Six to nine months ago, when it was really only the US going down the can, there were two elements keeping investors interested. One was the supposedly resilient, “de-coupled” emerging markets and the other was those US companies with a high proportion of exports to the rest of the world, emerging markets in particular. Fuelling the latter was the falling US dollar, which had tumbled as the Fed slashed the cash rate.

Those investors refusing to believe that the “subprime crisis” might have sinister global reverberations took advantage of not only the ubiquitous yen carry trade but also of the fresh US dollar carry trade. The US cash rate hit 2% while cash rates in commodity countries such as Australia were over 7%. Money flowed out of the US – leveraged – and into all parts of the world that provided a solid investment alternative, and into the commodities that emerging markets were so voraciously consuming.

Fast forward to September and the world fell apart. The global banking crisis became just that – global – and suddenly any talk of “de-coupling” or US isolation flew out the window. The US stock market has been hit by wave after wave of margin calls and redemption selling in October, driven by a frozen credit market. A frozen credit market pointed to a posible deep recession. A global frozen credit market pointed to a possible global recession.

What we now have is a very real fear that the BRICs and co are not going to save the world. The response has been to sell down commodities aggressively and that includes redemptions from commodity funds.
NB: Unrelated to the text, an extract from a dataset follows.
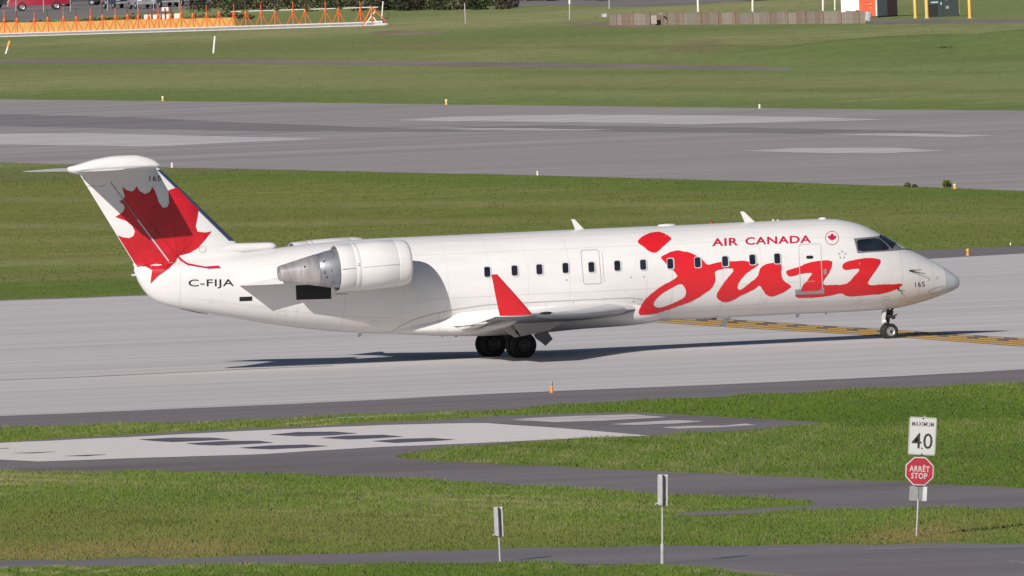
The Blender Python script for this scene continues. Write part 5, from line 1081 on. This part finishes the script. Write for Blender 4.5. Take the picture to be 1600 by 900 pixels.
# yellow barrier blocks behind the antenna
M_BARR = paint('orange_yellow_barrier', (.72, .38, .11), .6, var=.12, scale=2)
def barrier_mesh(L):
    bm = bmesh.new(); pr = [(-.24, 0), (-.24, .12), (-.13, .32), (-.10, .80), (.10, .80), (.13, .32), (.24, .12), (.24, 0)]
    loft(bm, [[(sx_ * L / 2, y, z) for y, z in pr] for sx_ in (-1, 1)]); bmesh.ops.bevel(bm, geom=bm.edges[:], offset=.015, segments=1, affect='EDGES'); return bm
edges_ = [-3, 28, 56, 70, 100, 121, 143, 162, 200, 218, 232, 250, 268, 288, 308, 330, 347, 366]
for k, (xa, xb) in enumerate(zip(edges_, edges_[1:])):
    pa, pb_ = gnd(xa, 54.2 - .0235 * xa), gnd(xb, 54.2 - .0235 * xb); d = pb_ - pa; L_ = float(np.linalg.norm(d)); c = (pa + pb_) / 2
    o = mk('barrier', barrier_mesh(L_ * .93), M_BARR, None, False); o.location = tuple(c); o.rotation_euler = (0, 0, math.atan2(d[1], d[0])); o.scale = (1, 1, random.uniform(1.12, 1.22))
    tag(o, ORD[k] + ' yellow barrier block from the left edge, behind the orange masts', 'barrier', 'yellow barrier blocks in a row')
# white cabinets among the masts
b = gnd(252, 47); s = scale_at(b); CB = empty('equipment_rack', tuple(b)); tag(CB, 'cluster of white cabinets on a dark red frame among the orange masts', 'equipment rack')
M_CAB = paint('cream_cabinet', (.72, .64, .56), .6, var=.08)
px2 = lambda x, y: ((x - 252) / s, (47 - y) / s)
for x0, x1, y0, y1 in ((226, 237, 22, 47), (240, 252, 22.5, 36), (254, 266, 22.5, 36), (254, 265, 11.5, 20), (273, 283, 22, 47), (219, 224, 30, 35)):
    (a, t), (c, bt_) = px2(x0, y0), px2(x1, y1); bm = bmesh.new(); box(bm, ((a + c) / 2, 0, (t + bt_) / 2), (c - a, .5, t - bt_), None, .03); mk('cabinet', bm, M_CAB, CB)
for x in (238, 247, 259, 268.5): (a, t), (c, bt_) = px2(x, 13), px2(x, 48); bm = bmesh.new(); tube(bm, (a, -.3, bt_), (a, -.3, t), .05, n=6); mk('frame_post', bm, paint('dark_red_frame', (.26, .05, .04), .6), CB)
for y in (18.5, 31): (a, z_), (c, _) = px2(236, y), px2(270, y); bm = bmesh.new(); tube(bm, (a, -.3, z_), (c, -.3, z_), .04, n=6); mk('frame_rail', bm, paint('dark_red_frame', (.26, .05, .04), .6), CB)
for x0, x1 in ((244, 251), (258, 265)): (a, t), (c, bt_) = px2(x0, 37), px2(x1, 47); bm = bmesh.new(); box(bm, ((a + c) / 2, .05, (t + bt_) / 2), (c - a, .3, t - bt_)); mk('pedestal', bm, M_MIDG, CB)

# parked cars
M_CGLASS = glass_dark('car_glass', (.012, .014, .018)); M_LAMP = paint('headlight_lens', (.72, .72, .70), .15); M_CHR = paint('alloy_wheel', (.55, .55, .56), .3, metal=.7, var=.2, scale=10)
def car(px, py, rz, m, label, pickup=False, light=True):
    b = gnd(px, py); o = empty('parked_car' if not pickup else 'pickup_truck', tuple(b), rz); tag(o, label, 'pickup truck' if pickup else 'car', 'vehicles in the far car park')
    if pickup: prof = [(-2.75, .45), (-2.75, 1.05), (-1.0, 1.10), (-.95, 1.12), (-.75, 1.80), (.55, 1.82), (1.15, 1.18), (2.55, 1.08), (2.75, .95), (2.75, .45)]; ax = (-1.62, 1.50); R = .40; hw = .95; gl = [(-.80, 1.20), (-.66, 1.70), (.50, 1.72), (.98, 1.20)]
    else: prof = [(-2.2, .40), (-2.22, .90), (-2.0, 1.02), (-1.35, 1.42), (.35, 1.45), (1.15, .98), (2.05, .85), (2.2, .70), (2.2, .38)]; ax = (-1.35, 1.38); R = .34; hw = .88; gl = [(-1.55, 1.02), (-1.20, 1.36), (.30, 1.38), (.90, 1.0)]
    bm = bmesh.new(); secs = []
    for y, k in ((-hw, .94), (-hw * .98, 1.0), (hw * .98, 1.0), (hw, .94)): secs.append([(x * (1 if k == 1 else .985), y if z < 1.15 else y * .82, .42 + (z - .42) * k) for x, z in prof])
    loft(bm, secs); mk('body', bm, m, o, True, 30)
    for sd in (-1, 1):
        bm = bmesh.new(); prism(bm, [(x, sd * (hw + .004 if z < 1.15 else hw * .825), z) for x, z in gl], (0, sd * .012, 0)); mk('side_window', bm, M_CGLASS, o)
        for x in ax:
            w_ = mk('wheel', wheel_mesh(R, .24, R * .62), M_TYRE, o, True, 40); mk('rim', rim_mesh(R * .62, .24, 5), M_CHR, w_, True, 40); w_.location = (x, sd * (hw - .09), R); w_.rotation_euler = (0, 0, math.pi / 2)
        bm = bmesh.new(); box(bm, (prof[-1][0] - .02, sd * (hw - .25), .80), (.10, .36, .17), None, .03); mk('headlight', bm, M_LAMP, o)
        bm = bmesh.new(); box(bm, (prof[0][0] + .02, sd * (hw - .16), .85), (.08, .2, .22), None, .02); mk('tail_light', bm, M_CRIM, o)
    bm = bmesh.new(); box(bm, (prof[-1][0] + .02, 0, .5), (.14, hw * 1.9, .2), None, .05); mk('bumper', bm, M_MIDG if not pickup else M_CHR, o)
    fw = [(prof[5][0] if pickup else .37, 1.74 if pickup else 1.40), (1.10 if pickup else 1.08, 1.22 if pickup else 1.02)]
    bm = bmesh.new(); v = [bm.verts.new((fw[0][0] + .03, -hw * .75, fw[0][1])), bm.verts.new((fw[0][0] + .03, hw * .75, fw[0][1])), bm.verts.new((fw[1][0] + .02, hw * .85, fw[1][1] + .02)), bm.verts.new((fw[1][0] + .02, -hw * .85, fw[1][1] + .02))]; bm.faces.new(v); mk('windscreen', bm, M_CGLASS, o)
    return o
M_CRED = paint('dark_red_car_paint', (.28, .010, .030), .25, coat=.5, var=.05); M_CNAVY = paint('navy_car_paint', (.030, .034, .055), .25, coat=.5); M_CBLK = paint('black_car_paint', (.014, .014, .017), .25, coat=.5); M_CSIL = paint('silver_car_paint', (.33, .34, .37), .3, metal=.4, coat=.4)
car(60, 16, math.pi + .05, M_CRED, 'dark red pickup truck parked side on at the top left corner', True)
car(-28, 15, math.pi - .2, M_CBLK, 'black car at the left edge, in front of the red pickup')
car(125, 9, -.25, M_CBLK, 'black car parked just right of the red pickup truck')
car(184, 13, -1.25, M_CNAVY, 'dark navy car with bright front lamp, facing the antenna row')
car(222, 14, -1.35, M_CSIL, 'bluish silver car parked nose towards the antenna row')
car(258, 11, -1.3, M_CBLK, 'black car behind the white cabinets')
car(292, 8, -1.3, M_CNAVY, 'navy car at the right end of the parked row')
for k, x in enumerate((25, 68, 110, 168, 215, 240, 280)):
    o = stake(x, 20 - x * .02, -20, ORD[k] + ' slender grey fence post from the left before the parked cars', M_POLEG, 1.4, 0, 'fence_post', group='fence posts before the car park')

# scrub behind the antenna and along the far road
def brush(name, spots, label, seed):
    r = np.random.default_rng(seed); Vs, Cs = [], []
    for px, py, wpx, hpx, n, cols in spots:
        b = gnd(px, py); s = scale_at(b); c = np.array([b[0], b[1], hpx / s * .42]); u = r.normal(size=(n, 3)); u /= np.linalg.norm(u, axis=1)[:, None]; P = u * r.uniform(.3, 1, (n, 1)) ** .5 * np.array([wpx / s / 2, wpx / s * .6, hpx / s * .6]) * (1 + .3 * np.sin(u[:, :1] * 6 + px) * np.cos(u[:, 2:] * 7)) + c; P[:, 2] = np.abs(P[:, 2])
        a = r.normal(size=(n, 3)); a /= np.linalg.norm(a, axis=1)[:, None]; b_ = np.cross(a, r.normal(size=(n, 3))); b_ /= np.linalg.norm(b_, axis=1)[:, None]; sz = .17 * r.uniform(.5, 1.5, (n, 1))
        Vs.append(np.stack([P - a * sz * .5, P + b_ * sz * .35, P + a * sz * .6, P - b_ * sz * .35], 1)); k = r.uniform(0, 1, (n, 1)); cl = np.array(cols[0]) * (1 - k) + np.array(cols[1]) * k; cc = np.ones((n, 4, 4)); cc[:, :, :3] = cl[:, None, :]; Cs.append(cc)
    V = np.concatenate(Vs); Cc = np.concatenate(Cs); n = len(V); me = bpy.data.meshes.new(name); me.vertices.add(4 * n); me.vertices.foreach_set('co', V.reshape(-1)); me.loops.add(4 * n); me.loops.foreach_set('vertex_index', np.arange(4 * n, dtype=np.int32)); me.polygons.add(n); me.polygons.foreach_set('loop_start', np.arange(0, 4 * n, 4, dtype=np.int32)); me.update()
    at = me.attributes.new('tint', 'FLOAT_COLOR', 'POINT'); at.data.foreach_set('color', Cc.reshape(-1).astype(np.float32)); me.materials.append(M_BLADE); o = link(bpy.data.objects.new(name, me)); tag(o, label, 'scrub', kind='stuff')
GRN = ((.025, .038, .018), (.055, .07, .03)); BRN = ((.06, .048, .038), (.12, .095, .07)); OLV = ((.04, .05, .025), (.09, .09, .045)); RUST = ((.16, .10, .05), (.26, .17, .09))
sp = []
for x in range(300, 640, 14): sp.append((x + random.uniform(-5, 5), 12 - (x - 300) * .008 + random.uniform(-2, 8), random.uniform(26, 46), random.uniform(30, 55), 500, random.choice((GRN, OLV, BRN, GRN))))
for x in range(600, 800, 13): sp.append((x + random.uniform(-5, 5), 18 - (x - 600) * .018 + random.uniform(-6, 0), random.uniform(24, 44), random.uniform(24, 44) * (1 if x < 720 else .7), 450, random.choice((GRN, BRN, BRN, OLV))))
for x in range(0, 400, 13): sp.append((x, 42 - x * .03 + random.uniform(-3, 1), random.uniform(16, 26), random.uniform(6, 11), 110, random.choice((RUST, RUST, BRN))))
for x in range(800, 960, 16): sp.append((x, 1 + random.uniform(-4, 1), random.uniform(24, 40), random.uniform(14, 24), 300, random.choice((GRN, OLV))))
brush('scrub', sp, 'dark mass of scrub and bushes behind the antenna row', 3)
But the fall in the commodity prices has only been a precursor to a loss of faith in emerging markets. And so now the leveraged money is rapidly flowing back home to the US.

The irony thus is that the world’s largest economy is built on debt. As the US government spends trillions bailing out the banking system it is doing so by printing more US dollars. All things being equal, the US dollar should be down the toilet. But last night the greenback hit a new two-year high aginst the euro. Offshore investments are being shut down and money is being returned to the safety of US short-term government securities, even though those securtities are paying a negative real rate at present.

As the US dollar goes through the roof, it exacerbates the fall in commodity prices. When commodity prices fall, the stock market runs in panic. When commodities traders see the stock market fall, they panic and sell more commodities. As the US dollar surges, that previous safe haven of US exporters is a safe haven no more, and those stocks get sold down. This is no more apparent than in the tech-laden Nasdaq.

And as commodity prices fall, and the world fears a global recession in which no country is spared, the commodity countries are also victims – Canada, Brazil, Argentina, South Africa and, yes, Australia and New Zealand.

This is yet another snowball in the snowball, and another indication that leverage has to be worked out of the system before markets can stabilise. It is also an indication that everything will move into oversold conditions. But just how far the extent of oversold can reach is what no one can honestly estimate. There is long term value in this market. Short term, the jury is still out.

The above preamble will thus explain: last night oil fell US$5.43 to US$66.75 (with a rollover into December delivery), gold fell US$39.10 to a new post-high low of US$730.50/oz. Copper fell close to 10%. All other base metals fell 4-9%.

The Aussie dollar was strangely stable on a 24-hour snapshot at US$0.6740, but every 24 hours is a wild ride.

The SPI Overnight fell 191 points, or 4.6%. If that is accurate the ASX 200 will hit a new low today at 3929. The previous closing low was 3960, as was the intraday low.